A large number of diamonds are coming on
to the market from an unknown source, so the Diamond Association sends a
man out to Bangkok where they think they are coming from. At the airport
though their man is kidnapped and Horst Frank takes his place. A journalist
also going to look for the diamonds notices this switch but he (Paul Hubschmid)
says nothing. There is a diamond mining secret place being run by a cruel
and merciless white guy (Gianni Rizzi) who keeps killing his employees for
the hell of it. One poor guy gets bad news on the wireless and Rizzi knocks
him over and lets out a poison snake on him. Just because he got the bad
news. Not surprisingly, these employees aka slaves keep trying to escape
and he guns them down. On the outside the Yellow Tiger keeps stealing these
diamonds once they leave the camp. With a name like the Yellow Tiger you
expect a Fu Manchu character with his ornate lair - but he is just a white
guy in a straw hat who has no lair or much of an organization. A low budget
villain.
There is of course a bar scene but not much
of one. A wealthy dizzy woman from Connecticut is harassed by a table of
Thai men and Brad Harris comes to her rescue and clocks them all. None of
them would be mistaken for Tony Jaa. She (Dorothee Parker) hires him as her
bodyguard. She has a butler who tries to do his best Eddi Arent imitation.

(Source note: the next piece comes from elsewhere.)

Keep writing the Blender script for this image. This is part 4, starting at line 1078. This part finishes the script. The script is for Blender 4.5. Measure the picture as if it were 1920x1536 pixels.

Both she and the butler are annoying and serve no purpose in the film. All
these characters end up going to look for the diamond mine. Which may sound
fine but it is so incompetently done - there is a big shootout in which no
one gets hit, there is an elephant stampede of stock footage for absolutely
no reason, they manage to dodge bullets shot at them from ten feet away and
so on. This misbegotten film was directed by Gianfranco Parolini who actually
directed a ton of these genre films - often under the name Frank Kramer.
Lots of Euro-Spy films (Kommissar X), a few peplums, a few Westerns (Sabata,
Sartana) but something went very wrong here.